2. Kentsel dönüşüm, kentsel yenileme ve
sağlıklaştırma çalışmaları için, mühendislik, mimarlık ve şehir planlama
disiplinlerinin teknik, bilimsel ve yasal gereklilikleri ile teknik ilkelerini
esas alan, genel ilkeler belirlenmelidir. "Kentsel dönüşüm alanı"
ilan edilmeden önce, "kentsel yenileme", "kentsel
sağlıklaştırma" gibi hangi müdahale biçiminin uygulanacağının
belirlenebilmesi için; öncelikle, deprem, yapı niteliği, taşkın, heyelan vb
risk altındaki alanlar; yapı güvensizliği olan ve eskimiş (kentsel mekânın
niteliksizliği) kent bölgeleri; doğal, tarihi, arkeolojik, kültürel niteliğe
sahip alanlar; kent kimliği açısından önemli alanlar belirlenmelidir.
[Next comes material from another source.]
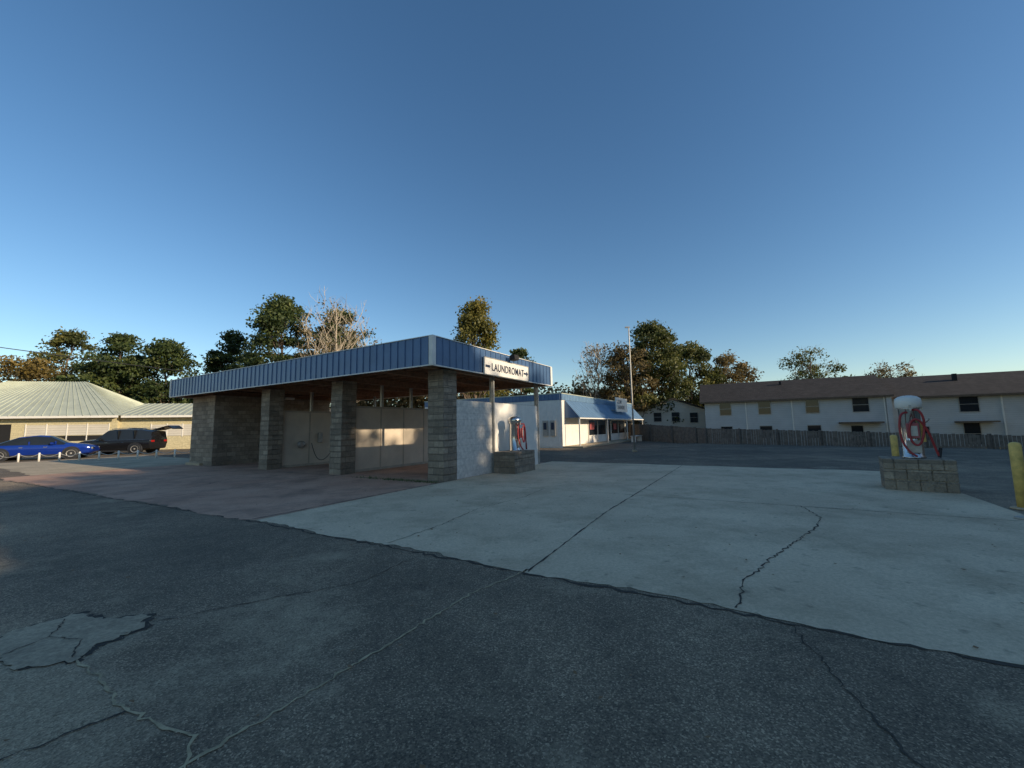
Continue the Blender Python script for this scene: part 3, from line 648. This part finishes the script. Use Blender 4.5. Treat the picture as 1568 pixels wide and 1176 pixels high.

3. Kentsel dönüşüm uygulamalarıyla fiziksel, sosyal
ve ekonomik açıdan sağlıklı ve yaşanabilir bir çevre oluşturulabilmesi
amaçlarının bütünsel olarak gerçekleştirilebilmesi için öncelikle sürece
katılacak tüm aktörlerin yer aldığı örgütlenme biçimi oluşturulmalı ve finans
kaynakları tarif edilmelidir.
4. Geliştirilen projelerde toplumsal, fiziksel,
doğal, çevresel ve ekonomik koşullar birlikte ele alınmalı, proje alanlarına
yönelik planlama kararları kent bütününe yönelik kararlardan koparılmamalı,
ayrıştırılmamalı, üst ölçekli plan kararlarına aykırı uygulamalardan
kaçınılmalı, projeler başta ulaşım kararları olmak üzere, olası çevresel
etkileri analiz edilerek, kent planı ile bütünleşik olarak ele alınmalıdır.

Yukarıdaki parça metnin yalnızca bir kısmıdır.